[llvm-dev] PHI nodes for atomic variables
David Chisnall via llvm-dev
llvm-dev at lists.llvm.org
Thu Feb 8 01:11:19 PST 2018
On 8 Feb 2018, at 04:07, Qiuping Yi via llvm-dev <llvm-dev at lists.llvm.org> wrote:
>
> I found that it only generated PHI node (%8 = phi i32 [ %4, %3 ], [ %6, %5 ]) for non-atomic variable 'data2' but not for atomic variable x? Why?
LLVM IR does not contain variables, it contains (immutable) registers. Some of these registers refer to memory locations and are usable with loads and stores. The notion of ‘atomic’ doesn’t make sense in the context of a register, because registers are implicitly immutable (i.e. not updated, so atomic updates don’t make sense) and non-shared (so there’s nothing for accesses to them to be atomic with respect to). As such, the atomic qualifier makes sense only with memory locations. The memory address itself may be stored in a register, but updates to the location must be performed by loads and stores (or atomicrmw instructions).

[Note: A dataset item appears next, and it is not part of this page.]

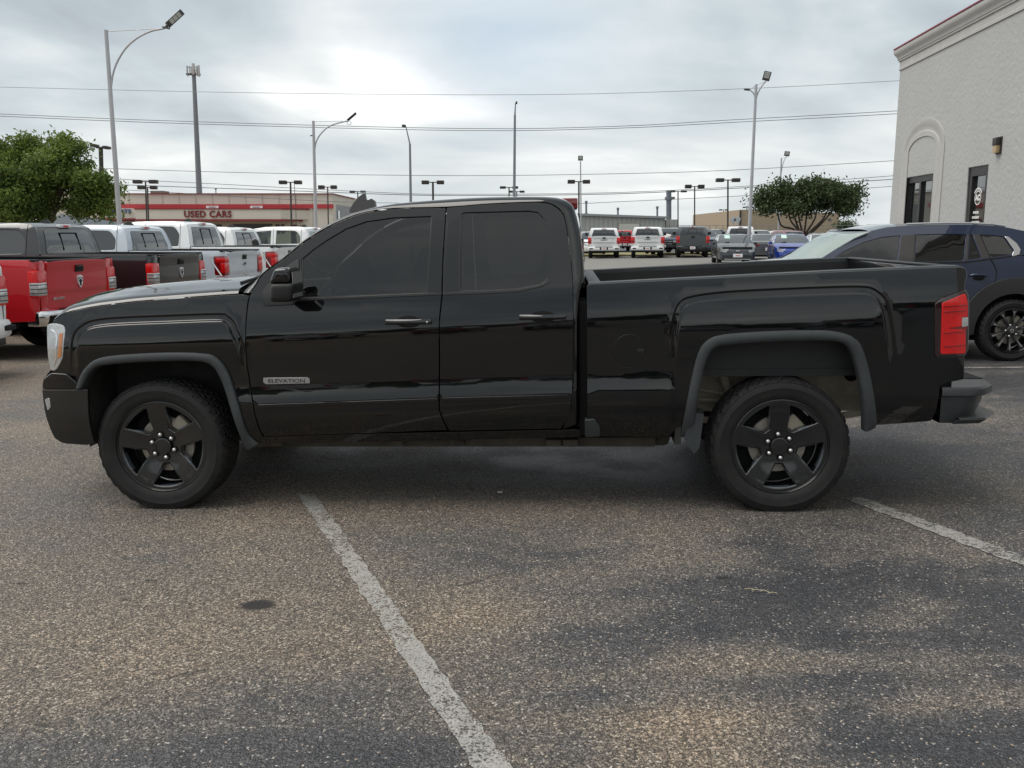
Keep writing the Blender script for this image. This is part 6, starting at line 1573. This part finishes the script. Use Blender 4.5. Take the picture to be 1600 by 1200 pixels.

In the absence of any ordering constraints imposed by atomic memory operations (including fences), it is often safe to promote a sequence of loads and stores of a memory location to a single load / store pair with a sequence of registers storing temporary values. This is allowed because, in the absence of something that establishes a happens-before relationship between threads, a thread is allowed to make writes to memory visible to other threads in any order.